- [The task]: Your task is to output the entries below word for word.

- [Data records]:
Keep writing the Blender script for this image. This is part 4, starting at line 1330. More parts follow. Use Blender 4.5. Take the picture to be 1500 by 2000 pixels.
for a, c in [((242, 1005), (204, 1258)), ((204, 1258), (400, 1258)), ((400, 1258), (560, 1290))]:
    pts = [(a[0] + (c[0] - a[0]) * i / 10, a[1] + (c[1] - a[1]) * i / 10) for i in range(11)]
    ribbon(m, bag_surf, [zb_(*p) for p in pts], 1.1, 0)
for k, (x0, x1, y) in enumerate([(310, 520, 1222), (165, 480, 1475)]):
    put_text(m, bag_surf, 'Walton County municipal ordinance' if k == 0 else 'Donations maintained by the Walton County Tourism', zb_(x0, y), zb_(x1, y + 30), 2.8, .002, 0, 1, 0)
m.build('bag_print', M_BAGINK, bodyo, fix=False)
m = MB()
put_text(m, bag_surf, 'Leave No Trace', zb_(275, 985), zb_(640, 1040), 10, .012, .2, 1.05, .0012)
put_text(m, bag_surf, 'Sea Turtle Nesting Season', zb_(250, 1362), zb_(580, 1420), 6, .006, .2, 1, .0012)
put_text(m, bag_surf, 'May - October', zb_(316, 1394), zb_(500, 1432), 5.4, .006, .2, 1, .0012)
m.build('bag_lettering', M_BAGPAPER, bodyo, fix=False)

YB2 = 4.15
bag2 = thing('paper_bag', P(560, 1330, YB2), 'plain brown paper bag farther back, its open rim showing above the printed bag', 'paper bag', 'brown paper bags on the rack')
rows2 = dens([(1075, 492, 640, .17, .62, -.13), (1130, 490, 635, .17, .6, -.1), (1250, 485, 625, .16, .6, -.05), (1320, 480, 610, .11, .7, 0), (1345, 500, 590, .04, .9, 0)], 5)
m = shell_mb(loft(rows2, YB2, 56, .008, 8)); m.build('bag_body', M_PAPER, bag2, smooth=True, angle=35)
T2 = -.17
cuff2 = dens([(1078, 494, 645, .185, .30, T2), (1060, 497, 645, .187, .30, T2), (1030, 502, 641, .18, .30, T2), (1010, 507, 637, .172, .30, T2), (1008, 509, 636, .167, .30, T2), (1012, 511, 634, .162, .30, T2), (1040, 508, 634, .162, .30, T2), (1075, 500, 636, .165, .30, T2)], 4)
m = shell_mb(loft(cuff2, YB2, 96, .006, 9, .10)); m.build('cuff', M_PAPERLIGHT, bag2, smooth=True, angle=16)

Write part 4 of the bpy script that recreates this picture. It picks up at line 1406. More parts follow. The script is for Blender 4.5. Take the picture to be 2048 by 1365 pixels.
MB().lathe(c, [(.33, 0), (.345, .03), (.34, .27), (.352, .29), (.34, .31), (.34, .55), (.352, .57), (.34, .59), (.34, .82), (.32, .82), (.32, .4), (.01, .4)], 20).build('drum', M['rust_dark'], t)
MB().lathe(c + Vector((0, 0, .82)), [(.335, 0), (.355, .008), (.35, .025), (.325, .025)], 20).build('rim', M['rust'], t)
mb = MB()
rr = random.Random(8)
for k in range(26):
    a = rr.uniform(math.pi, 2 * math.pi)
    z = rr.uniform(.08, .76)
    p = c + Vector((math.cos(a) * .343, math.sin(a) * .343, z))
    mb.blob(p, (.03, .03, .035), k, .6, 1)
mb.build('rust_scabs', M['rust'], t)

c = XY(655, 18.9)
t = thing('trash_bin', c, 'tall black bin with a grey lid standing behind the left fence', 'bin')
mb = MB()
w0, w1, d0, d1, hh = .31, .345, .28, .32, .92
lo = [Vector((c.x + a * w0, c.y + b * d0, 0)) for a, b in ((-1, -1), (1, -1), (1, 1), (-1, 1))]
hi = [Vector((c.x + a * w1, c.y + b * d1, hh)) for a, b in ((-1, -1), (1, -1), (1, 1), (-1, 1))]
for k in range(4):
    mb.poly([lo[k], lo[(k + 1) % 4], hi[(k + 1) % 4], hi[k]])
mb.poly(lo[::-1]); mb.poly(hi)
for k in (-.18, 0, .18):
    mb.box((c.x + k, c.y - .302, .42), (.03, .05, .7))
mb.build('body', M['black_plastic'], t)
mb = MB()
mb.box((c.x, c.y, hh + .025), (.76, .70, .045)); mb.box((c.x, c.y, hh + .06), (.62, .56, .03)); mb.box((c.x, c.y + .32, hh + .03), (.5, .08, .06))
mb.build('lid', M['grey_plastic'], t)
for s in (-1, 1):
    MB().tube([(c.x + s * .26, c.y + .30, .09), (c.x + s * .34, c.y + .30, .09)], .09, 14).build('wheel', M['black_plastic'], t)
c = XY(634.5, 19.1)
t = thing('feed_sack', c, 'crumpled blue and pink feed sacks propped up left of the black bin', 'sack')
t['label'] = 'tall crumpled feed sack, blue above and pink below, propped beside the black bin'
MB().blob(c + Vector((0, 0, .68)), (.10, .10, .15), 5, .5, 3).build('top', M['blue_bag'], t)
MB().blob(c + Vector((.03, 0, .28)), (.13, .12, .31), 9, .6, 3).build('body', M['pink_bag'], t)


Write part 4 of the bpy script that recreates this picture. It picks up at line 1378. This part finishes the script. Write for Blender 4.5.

- [Response to the task]:
Keep writing the Blender script for this image. This is part 4, starting at line 1330. More parts follow. Use Blender 4.5. Take the picture to be 1500 by 2000 pixels.
for a, c in [((242, 1005), (204, 1258)), ((204, 1258), (400, 1258)), ((400, 1258), (560, 1290))]:
    pts = [(a[0] + (c[0] - a[0]) * i / 10, a[1] + (c[1] - a[1]) * i / 10) for i in range(11)]
    ribbon(m, bag_surf, [zb_(*p) for p in pts], 1.1, 0)
for k, (x0, x1, y) in enumerate([(310, 520, 1222), (165, 480, 1475)]):
    put_text(m, bag_surf, 'Walton County municipal ordinance' if k == 0 else 'Donations maintained by the Walton County Tourism', zb_(x0, y), zb_(x1, y + 30), 2.8, .002, 0, 1, 0)
m.build('bag_print', M_BAGINK, bodyo, fix=False)
m = MB()
put_text(m, bag_surf, 'Leave No Trace', zb_(275, 985), zb_(640, 1040), 10, .012, .2, 1.05, .0012)
put_text(m, bag_surf, 'Sea Turtle Nesting Season', zb_(250, 1362), zb_(580, 1420), 6, .006, .2, 1, .0012)
put_text(m, bag_surf, 'May - October', zb_(316, 1394), zb_(500, 1432), 5.4, .006, .2, 1, .0012)
m.build('bag_lettering', M_BAGPAPER, bodyo, fix=False)

YB2 = 4.15
bag2 = thing('paper_bag', P(560, 1330, YB2), 'plain brown paper bag farther back, its open rim showing above the printed bag', 'paper bag', 'brown paper bags on the rack')
rows2 = dens([(1075, 492, 640, .17, .62, -.13), (1130, 490, 635, .17, .6, -.1), (1250, 485, 625, .16, .6, -.05), (1320, 480, 610, .11, .7, 0), (1345, 500, 590, .04, .9, 0)], 5)
m = shell_mb(loft(rows2, YB2, 56, .008, 8)); m.build('bag_body', M_PAPER, bag2, smooth=True, angle=35)
T2 = -.17
cuff2 = dens([(1078, 494, 645, .185, .30, T2), (1060, 497, 645, .187, .30, T2), (1030, 502, 641, .18, .30, T2), (1010, 507, 637, .172, .30, T2), (1008, 509, 636, .167, .30, T2), (1012, 511, 634, .162, .30, T2), (1040, 508, 634, .162, .30, T2), (1075, 500, 636, .165, .30, T2)], 4)
m = shell_mb(loft(cuff2, YB2, 96, .006, 9, .10)); m.build('cuff', M_PAPERLIGHT, bag2, smooth=True, angle=16)

Write part 4 of the bpy script that recreates this picture. It picks up at line 1406. More parts follow. The script is for Blender 4.5. Take the picture to be 2048 by 1365 pixels.
MB().lathe(c, [(.33, 0), (.345, .03), (.34, .27), (.352, .29), (.34, .31), (.34, .55), (.352, .57), (.34, .59), (.34, .82), (.32, .82), (.32, .4), (.01, .4)], 20).build('drum', M['rust_dark'], t)
MB().lathe(c + Vector((0, 0, .82)), [(.335, 0), (.355, .008), (.35, .025), (.325, .025)], 20).build('rim', M['rust'], t)
mb = MB()
rr = random.Random(8)
for k in range(26):
    a = rr.uniform(math.pi, 2 * math.pi)
    z = rr.uniform(.08, .76)
    p = c + Vector((math.cos(a) * .343, math.sin(a) * .343, z))
    mb.blob(p, (.03, .03, .035), k, .6, 1)
mb.build('rust_scabs', M['rust'], t)

c = XY(655, 18.9)
t = thing('trash_bin', c, 'tall black bin with a grey lid standing behind the left fence', 'bin')
mb = MB()
w0, w1, d0, d1, hh = .31, .345, .28, .32, .92
lo = [Vector((c.x + a * w0, c.y + b * d0, 0)) for a, b in ((-1, -1), (1, -1), (1, 1), (-1, 1))]
hi = [Vector((c.x + a * w1, c.y + b * d1, hh)) for a, b in ((-1, -1), (1, -1), (1, 1), (-1, 1))]
for k in range(4):
    mb.poly([lo[k], lo[(k + 1) % 4], hi[(k + 1) % 4], hi[k]])
mb.poly(lo[::-1]); mb.poly(hi)
for k in (-.18, 0, .18):
    mb.box((c.x + k, c.y - .302, .42), (.03, .05, .7))
mb.build('body', M['black_plastic'], t)
mb = MB()
mb.box((c.x, c.y, hh + .025), (.76, .70, .045)); mb.box((c.x, c.y, hh + .06), (.62, .56, .03)); mb.box((c.x, c.y + .32, hh + .03), (.5, .08, .06))
mb.build('lid', M['grey_plastic'], t)
for s in (-1, 1):
    MB().tube([(c.x + s * .26, c.y + .30, .09), (c.x + s * .34, c.y + .30, .09)], .09, 14).build('wheel', M['black_plastic'], t)
c = XY(634.5, 19.1)
t = thing('feed_sack', c, 'crumpled blue and pink feed sacks propped up left of the black bin', 'sack')
t['label'] = 'tall crumpled feed sack, blue above and pink below, propped beside the black bin'
MB().blob(c + Vector((0, 0, .68)), (.10, .10, .15), 5, .5, 3).build('top', M['blue_bag'], t)
MB().blob(c + Vector((.03, 0, .28)), (.13, .12, .31), 9, .6, 3).build('body', M['pink_bag'], t)


Write part 4 of the bpy script that recreates this picture. It picks up at line 1378. This part finishes the script. Write for Blender 4.5.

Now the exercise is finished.